- **Required work**: Give a verbatim quotation of every record.

--- Start Source data ---

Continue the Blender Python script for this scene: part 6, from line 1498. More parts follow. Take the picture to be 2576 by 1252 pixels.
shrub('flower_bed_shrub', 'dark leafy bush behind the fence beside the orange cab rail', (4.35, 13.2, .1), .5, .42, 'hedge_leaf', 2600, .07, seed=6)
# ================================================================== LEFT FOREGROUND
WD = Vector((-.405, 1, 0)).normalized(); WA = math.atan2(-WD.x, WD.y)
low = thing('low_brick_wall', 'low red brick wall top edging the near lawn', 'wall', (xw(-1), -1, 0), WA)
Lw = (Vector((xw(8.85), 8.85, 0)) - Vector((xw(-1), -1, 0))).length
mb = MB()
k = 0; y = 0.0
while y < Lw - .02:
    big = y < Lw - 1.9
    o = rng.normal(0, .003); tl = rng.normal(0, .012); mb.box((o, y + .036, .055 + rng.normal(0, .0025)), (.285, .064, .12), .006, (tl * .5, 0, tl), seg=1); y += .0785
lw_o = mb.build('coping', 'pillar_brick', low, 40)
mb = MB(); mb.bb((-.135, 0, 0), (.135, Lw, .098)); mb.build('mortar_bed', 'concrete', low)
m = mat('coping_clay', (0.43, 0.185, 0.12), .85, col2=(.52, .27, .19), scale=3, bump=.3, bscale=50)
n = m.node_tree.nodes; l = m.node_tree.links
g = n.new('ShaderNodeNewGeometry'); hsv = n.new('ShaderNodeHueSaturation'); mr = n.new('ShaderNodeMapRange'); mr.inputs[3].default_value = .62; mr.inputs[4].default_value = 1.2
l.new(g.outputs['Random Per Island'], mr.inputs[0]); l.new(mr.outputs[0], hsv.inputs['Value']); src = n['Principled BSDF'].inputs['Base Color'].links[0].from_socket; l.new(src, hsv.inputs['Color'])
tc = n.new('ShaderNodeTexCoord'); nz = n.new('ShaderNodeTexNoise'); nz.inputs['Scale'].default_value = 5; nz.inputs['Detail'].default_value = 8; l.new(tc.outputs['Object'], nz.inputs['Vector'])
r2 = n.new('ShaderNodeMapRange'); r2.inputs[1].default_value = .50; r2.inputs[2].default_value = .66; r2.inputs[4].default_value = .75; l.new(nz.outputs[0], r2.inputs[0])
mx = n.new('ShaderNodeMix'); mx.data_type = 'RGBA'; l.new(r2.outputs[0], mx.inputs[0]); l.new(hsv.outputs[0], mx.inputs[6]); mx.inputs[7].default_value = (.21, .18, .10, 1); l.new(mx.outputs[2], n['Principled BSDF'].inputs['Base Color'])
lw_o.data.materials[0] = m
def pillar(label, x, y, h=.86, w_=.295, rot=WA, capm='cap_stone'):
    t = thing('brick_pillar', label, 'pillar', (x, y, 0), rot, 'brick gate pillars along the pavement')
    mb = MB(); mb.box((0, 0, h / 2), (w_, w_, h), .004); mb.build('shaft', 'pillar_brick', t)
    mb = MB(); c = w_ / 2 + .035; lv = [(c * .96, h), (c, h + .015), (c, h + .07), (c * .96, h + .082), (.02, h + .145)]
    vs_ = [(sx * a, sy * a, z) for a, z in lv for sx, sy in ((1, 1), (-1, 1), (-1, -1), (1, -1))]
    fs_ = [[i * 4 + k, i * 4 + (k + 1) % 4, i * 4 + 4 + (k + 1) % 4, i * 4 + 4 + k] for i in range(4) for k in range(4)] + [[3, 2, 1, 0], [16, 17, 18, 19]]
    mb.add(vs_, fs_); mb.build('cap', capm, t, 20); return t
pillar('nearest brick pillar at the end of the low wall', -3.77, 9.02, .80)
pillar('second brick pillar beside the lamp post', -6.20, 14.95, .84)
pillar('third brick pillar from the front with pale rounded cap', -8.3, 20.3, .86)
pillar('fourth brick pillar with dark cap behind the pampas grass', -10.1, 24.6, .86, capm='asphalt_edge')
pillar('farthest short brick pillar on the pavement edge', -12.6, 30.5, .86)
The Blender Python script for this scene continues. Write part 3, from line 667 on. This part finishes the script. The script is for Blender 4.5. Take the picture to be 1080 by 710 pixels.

--- End Source data ---

- **Output below**:
Continue the Blender Python script for this scene: part 6, from line 1498. More parts follow. Take the picture to be 2576 by 1252 pixels.
shrub('flower_bed_shrub', 'dark leafy bush behind the fence beside the orange cab rail', (4.35, 13.2, .1), .5, .42, 'hedge_leaf', 2600, .07, seed=6)
# ================================================================== LEFT FOREGROUND
WD = Vector((-.405, 1, 0)).normalized(); WA = math.atan2(-WD.x, WD.y)
low = thing('low_brick_wall', 'low red brick wall top edging the near lawn', 'wall', (xw(-1), -1, 0), WA)
Lw = (Vector((xw(8.85), 8.85, 0)) - Vector((xw(-1), -1, 0))).length
mb = MB()
k = 0; y = 0.0
while y < Lw - .02:
    big = y < Lw - 1.9
    o = rng.normal(0, .003); tl = rng.normal(0, .012); mb.box((o, y + .036, .055 + rng.normal(0, .0025)), (.285, .064, .12), .006, (tl * .5, 0, tl), seg=1); y += .0785
lw_o = mb.build('coping', 'pillar_brick', low, 40)
mb = MB(); mb.bb((-.135, 0, 0), (.135, Lw, .098)); mb.build('mortar_bed', 'concrete', low)
m = mat('coping_clay', (0.43, 0.185, 0.12), .85, col2=(.52, .27, .19), scale=3, bump=.3, bscale=50)
n = m.node_tree.nodes; l = m.node_tree.links
g = n.new('ShaderNodeNewGeometry'); hsv = n.new('ShaderNodeHueSaturation'); mr = n.new('ShaderNodeMapRange'); mr.inputs[3].default_value = .62; mr.inputs[4].default_value = 1.2
l.new(g.outputs['Random Per Island'], mr.inputs[0]); l.new(mr.outputs[0], hsv.inputs['Value']); src = n['Principled BSDF'].inputs['Base Color'].links[0].from_socket; l.new(src, hsv.inputs['Color'])
tc = n.new('ShaderNodeTexCoord'); nz = n.new('ShaderNodeTexNoise'); nz.inputs['Scale'].default_value = 5; nz.inputs['Detail'].default_value = 8; l.new(tc.outputs['Object'], nz.inputs['Vector'])
r2 = n.new('ShaderNodeMapRange'); r2.inputs[1].default_value = .50; r2.inputs[2].default_value = .66; r2.inputs[4].default_value = .75; l.new(nz.outputs[0], r2.inputs[0])
mx = n.new('ShaderNodeMix'); mx.data_type = 'RGBA'; l.new(r2.outputs[0], mx.inputs[0]); l.new(hsv.outputs[0], mx.inputs[6]); mx.inputs[7].default_value = (.21, .18, .10, 1); l.new(mx.outputs[2], n['Principled BSDF'].inputs['Base Color'])
lw_o.data.materials[0] = m
def pillar(label, x, y, h=.86, w_=.295, rot=WA, capm='cap_stone'):
    t = thing('brick_pillar', label, 'pillar', (x, y, 0), rot, 'brick gate pillars along the pavement')
    mb = MB(); mb.box((0, 0, h / 2), (w_, w_, h), .004); mb.build('shaft', 'pillar_brick', t)
    mb = MB(); c = w_ / 2 + .035; lv = [(c * .96, h), (c, h + .015), (c, h + .07), (c * .96, h + .082), (.02, h + .145)]
    vs_ = [(sx * a, sy * a, z) for a, z in lv for sx, sy in ((1, 1), (-1, 1), (-1, -1), (1, -1))]
    fs_ = [[i * 4 + k, i * 4 + (k + 1) % 4, i * 4 + 4 + (k + 1) % 4, i * 4 + 4 + k] for i in range(4) for k in range(4)] + [[3, 2, 1, 0], [16, 17, 18, 19]]
    mb.add(vs_, fs_); mb.build('cap', capm, t, 20); return t
pillar('nearest brick pillar at the end of the low wall', -3.77, 9.02, .80)
pillar('second brick pillar beside the lamp post', -6.20, 14.95, .84)
pillar('third brick pillar from the front with pale rounded cap', -8.3, 20.3, .86)
pillar('fourth brick pillar with dark cap behind the pampas grass', -10.1, 24.6, .86, capm='asphalt_edge')
pillar('farthest short brick pillar on the pavement edge', -12.6, 30.5, .86)
The Blender Python script for this scene continues. Write part 3, from line 667 on. This part finishes the script. The script is for Blender 4.5. Take the picture to be 1080 by 710 pixels.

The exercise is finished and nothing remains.